Dos caminos se muestran ante ti
Dos caminos que se mueven desde dos actitudes simplistas, a todos los posibles espacios que se entrecruzan entre ellas en un enorme abanico de distintas posibilidades. Dos actitudes que serían las de quienes no ven —aún…— posibilidad alguna de que esto pueda todavía mejorar y que todavía ha de empeorar más hasta que pueda transformarse —no hay hora más oscura que la de antes del amanecer…—, a la de quien ve que todo empieza ya a cambiar descubriendo brotes verdes por doquier. Ambas llevadas a su extremo son las del simplismo. La prudencia como guía de vida exige matizar ambas y ver que ni tanto, ni tan calvo. Que hay posibilidades siempre, que este mundo es el mundo querido por Dios y que puede transformarse… antes o después. Que hay mucha fuerza y vida en muchos espacios y realidades, especialmente en lo más pequeño y escondido, en lo cotidiano y permanente, en la belleza, en la familia.
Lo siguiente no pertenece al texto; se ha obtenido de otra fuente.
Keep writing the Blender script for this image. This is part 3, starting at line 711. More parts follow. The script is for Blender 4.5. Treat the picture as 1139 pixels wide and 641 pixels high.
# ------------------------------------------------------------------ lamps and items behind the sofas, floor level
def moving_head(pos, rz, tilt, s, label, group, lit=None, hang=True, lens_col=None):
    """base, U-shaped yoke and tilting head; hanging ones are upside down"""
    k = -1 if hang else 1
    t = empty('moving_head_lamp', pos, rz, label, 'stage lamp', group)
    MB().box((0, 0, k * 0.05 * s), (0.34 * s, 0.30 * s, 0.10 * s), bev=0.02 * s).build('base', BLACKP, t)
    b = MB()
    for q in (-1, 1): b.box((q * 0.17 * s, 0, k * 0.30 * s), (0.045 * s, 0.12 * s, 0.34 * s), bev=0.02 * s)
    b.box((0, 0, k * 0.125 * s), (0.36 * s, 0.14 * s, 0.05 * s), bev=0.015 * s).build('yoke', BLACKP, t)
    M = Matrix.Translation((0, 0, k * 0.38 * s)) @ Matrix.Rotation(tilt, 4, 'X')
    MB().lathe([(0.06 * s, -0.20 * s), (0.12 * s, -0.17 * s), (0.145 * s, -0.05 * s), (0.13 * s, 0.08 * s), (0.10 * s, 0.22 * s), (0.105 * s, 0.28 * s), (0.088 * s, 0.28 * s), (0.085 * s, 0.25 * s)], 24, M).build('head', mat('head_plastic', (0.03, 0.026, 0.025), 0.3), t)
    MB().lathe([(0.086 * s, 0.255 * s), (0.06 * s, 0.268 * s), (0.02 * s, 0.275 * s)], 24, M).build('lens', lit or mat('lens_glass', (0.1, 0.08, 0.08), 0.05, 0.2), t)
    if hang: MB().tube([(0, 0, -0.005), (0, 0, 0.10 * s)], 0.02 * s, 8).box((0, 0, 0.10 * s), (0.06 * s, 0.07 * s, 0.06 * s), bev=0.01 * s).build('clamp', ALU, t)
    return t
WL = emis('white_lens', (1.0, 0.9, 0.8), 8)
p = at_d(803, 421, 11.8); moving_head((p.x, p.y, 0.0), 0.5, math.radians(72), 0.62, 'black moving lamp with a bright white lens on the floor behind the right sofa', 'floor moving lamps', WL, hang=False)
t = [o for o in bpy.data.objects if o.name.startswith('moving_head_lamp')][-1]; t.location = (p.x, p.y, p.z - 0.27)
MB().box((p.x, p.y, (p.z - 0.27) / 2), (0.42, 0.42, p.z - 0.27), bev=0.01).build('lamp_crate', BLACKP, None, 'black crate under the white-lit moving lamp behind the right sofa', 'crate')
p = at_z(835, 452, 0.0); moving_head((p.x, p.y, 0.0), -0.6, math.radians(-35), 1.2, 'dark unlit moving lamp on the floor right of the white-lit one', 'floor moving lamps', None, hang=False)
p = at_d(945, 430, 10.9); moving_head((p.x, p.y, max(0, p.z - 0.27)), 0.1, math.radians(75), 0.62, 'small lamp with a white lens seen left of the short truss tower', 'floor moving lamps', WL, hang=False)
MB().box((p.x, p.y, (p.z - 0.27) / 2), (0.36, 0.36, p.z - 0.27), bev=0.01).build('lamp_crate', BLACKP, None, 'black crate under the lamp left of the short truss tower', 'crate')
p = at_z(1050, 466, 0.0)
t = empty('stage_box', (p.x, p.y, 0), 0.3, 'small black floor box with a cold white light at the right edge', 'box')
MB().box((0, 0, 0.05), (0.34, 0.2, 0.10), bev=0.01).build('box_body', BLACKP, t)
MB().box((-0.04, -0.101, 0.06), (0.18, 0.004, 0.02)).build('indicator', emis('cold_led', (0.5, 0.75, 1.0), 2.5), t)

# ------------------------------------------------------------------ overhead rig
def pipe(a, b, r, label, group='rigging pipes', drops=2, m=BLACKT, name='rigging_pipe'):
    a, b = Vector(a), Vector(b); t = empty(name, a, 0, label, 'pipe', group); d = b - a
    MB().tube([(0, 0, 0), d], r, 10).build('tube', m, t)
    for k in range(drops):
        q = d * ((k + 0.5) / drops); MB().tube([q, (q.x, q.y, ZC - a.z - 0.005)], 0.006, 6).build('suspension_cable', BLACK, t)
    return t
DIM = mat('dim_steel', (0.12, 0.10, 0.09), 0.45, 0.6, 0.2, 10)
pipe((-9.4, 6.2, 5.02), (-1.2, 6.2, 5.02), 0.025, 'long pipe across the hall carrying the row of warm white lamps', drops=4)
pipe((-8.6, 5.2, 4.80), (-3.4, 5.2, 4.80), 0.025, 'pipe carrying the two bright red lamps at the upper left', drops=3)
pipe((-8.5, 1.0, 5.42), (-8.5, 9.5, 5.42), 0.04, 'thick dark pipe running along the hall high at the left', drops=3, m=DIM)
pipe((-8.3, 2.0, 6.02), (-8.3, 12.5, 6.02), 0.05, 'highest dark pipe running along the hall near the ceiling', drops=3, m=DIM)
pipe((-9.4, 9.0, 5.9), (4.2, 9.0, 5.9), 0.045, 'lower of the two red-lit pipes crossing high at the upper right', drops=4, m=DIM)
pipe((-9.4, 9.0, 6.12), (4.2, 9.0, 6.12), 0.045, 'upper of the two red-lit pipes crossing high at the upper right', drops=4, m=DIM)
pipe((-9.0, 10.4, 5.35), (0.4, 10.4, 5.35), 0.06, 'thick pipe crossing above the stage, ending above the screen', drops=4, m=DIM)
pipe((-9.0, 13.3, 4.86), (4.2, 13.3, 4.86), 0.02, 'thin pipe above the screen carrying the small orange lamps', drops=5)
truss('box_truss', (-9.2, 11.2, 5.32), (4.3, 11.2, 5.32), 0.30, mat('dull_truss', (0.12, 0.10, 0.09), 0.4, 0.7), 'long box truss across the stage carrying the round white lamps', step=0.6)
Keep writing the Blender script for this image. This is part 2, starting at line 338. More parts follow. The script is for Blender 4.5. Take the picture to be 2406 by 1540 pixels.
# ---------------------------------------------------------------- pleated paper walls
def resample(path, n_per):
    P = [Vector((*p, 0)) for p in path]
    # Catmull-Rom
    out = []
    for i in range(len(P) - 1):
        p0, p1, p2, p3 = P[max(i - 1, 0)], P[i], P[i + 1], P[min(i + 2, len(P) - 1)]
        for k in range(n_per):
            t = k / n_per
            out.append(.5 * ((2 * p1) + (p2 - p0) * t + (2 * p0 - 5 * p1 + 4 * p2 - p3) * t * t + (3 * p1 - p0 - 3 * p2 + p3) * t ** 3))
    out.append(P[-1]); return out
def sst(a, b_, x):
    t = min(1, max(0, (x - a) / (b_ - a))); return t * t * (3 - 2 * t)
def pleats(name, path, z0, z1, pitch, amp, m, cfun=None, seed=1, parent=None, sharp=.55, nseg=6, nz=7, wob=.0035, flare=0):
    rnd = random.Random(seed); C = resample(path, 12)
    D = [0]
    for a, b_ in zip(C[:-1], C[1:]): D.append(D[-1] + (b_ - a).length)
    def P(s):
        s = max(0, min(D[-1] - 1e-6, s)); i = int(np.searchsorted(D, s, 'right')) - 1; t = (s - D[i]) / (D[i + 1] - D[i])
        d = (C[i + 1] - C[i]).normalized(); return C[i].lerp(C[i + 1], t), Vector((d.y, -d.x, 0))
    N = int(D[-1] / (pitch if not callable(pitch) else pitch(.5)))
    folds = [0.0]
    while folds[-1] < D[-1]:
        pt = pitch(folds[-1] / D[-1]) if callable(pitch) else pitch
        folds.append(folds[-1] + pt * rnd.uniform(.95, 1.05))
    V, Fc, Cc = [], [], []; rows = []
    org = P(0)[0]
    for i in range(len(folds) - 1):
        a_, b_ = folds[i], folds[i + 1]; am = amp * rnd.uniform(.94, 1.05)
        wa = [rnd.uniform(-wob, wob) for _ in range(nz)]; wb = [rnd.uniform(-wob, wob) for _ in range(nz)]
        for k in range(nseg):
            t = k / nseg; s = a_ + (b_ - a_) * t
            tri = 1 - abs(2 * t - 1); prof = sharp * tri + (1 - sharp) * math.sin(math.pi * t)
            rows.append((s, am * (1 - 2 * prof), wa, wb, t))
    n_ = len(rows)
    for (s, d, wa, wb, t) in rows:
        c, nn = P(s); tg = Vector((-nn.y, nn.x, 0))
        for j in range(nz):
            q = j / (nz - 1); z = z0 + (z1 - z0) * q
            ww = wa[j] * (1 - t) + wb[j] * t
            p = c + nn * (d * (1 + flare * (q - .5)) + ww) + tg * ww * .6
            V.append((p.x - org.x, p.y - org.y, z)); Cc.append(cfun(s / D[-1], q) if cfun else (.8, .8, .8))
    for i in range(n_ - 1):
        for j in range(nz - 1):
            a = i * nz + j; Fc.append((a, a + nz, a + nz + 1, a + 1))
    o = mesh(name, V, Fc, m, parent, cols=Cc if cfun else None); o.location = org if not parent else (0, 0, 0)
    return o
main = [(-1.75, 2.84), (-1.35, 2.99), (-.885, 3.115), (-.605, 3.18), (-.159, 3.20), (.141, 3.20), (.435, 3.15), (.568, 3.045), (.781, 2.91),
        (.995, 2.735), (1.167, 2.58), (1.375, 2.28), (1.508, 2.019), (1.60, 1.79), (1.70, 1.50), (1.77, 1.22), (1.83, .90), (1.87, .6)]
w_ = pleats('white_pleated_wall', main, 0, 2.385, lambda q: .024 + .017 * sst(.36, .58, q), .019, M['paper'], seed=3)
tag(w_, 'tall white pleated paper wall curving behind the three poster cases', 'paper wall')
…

Pero igualmente que el enemigo es poderoso y casi omnímodo tal cual está montada la cosa, que la resistencia es débil, y que no hay sino frágiles llamas ante vendavales de control.
Dos caminos se abren ante ti.
Uno sería el bajar al barro del activismo, publicar, opinar, relacionarse, generar redes, esfuerzos, tejer alianzas, guerrear, escribir, implicarse, meterse de lleno en la transformación del mundo injusto, feo e indigno que nos rodea, plantar batalla, editar, entrevistar, predicar. Confiado en las fuerzas de la esperanza y mirando todo lo que puede nutrir la resistencia y la contrarreforma, siendo consciente que habrá que cabalgar muchas contradicciones y que a veces lo mejor puede ser enemigo de lo bueno.
El otro es el camino silencioso de la emboscadura, el de quien camina en el bosque oculto y ajeno al mundo oscuro que le rodea, sin que se le meta dentro, resistiendo en la fortaleza de su terruño. Es el camino de quien, ahora, en este momento, ante tamaño poder, no ve real alternativa posible de contrarrevolución y solo le queda la resistencia aristocrática, tratando de cabalgar el tigre para que no le devore, mientras espera el momento que se detenga o que muestre debilidad, discerniendo cuando el viento de la oportunidad puede llegar para lanzarse al combate.
Dos caminos se abren ante ti. Dos actitudes que bien entendidas son ambas hijas de la esperanza —vivimos de esperanza…— pues ambas resisten tanto a la desesperanza de que todo está perdido —aún no ha llegado el momento vs. el momento es siempre ahora—, como a la rendición de diluirse y someterse y transformarse y aceptar el mundo como nos lo quieren imponer.
Dos caminos que siempre están ahí, y que dejan una duda, ¿cuál lleva a la vida y al bien, y cuál a la muerte y el mal? Dos caminos que obligan a detenerse antes de dar un paso más.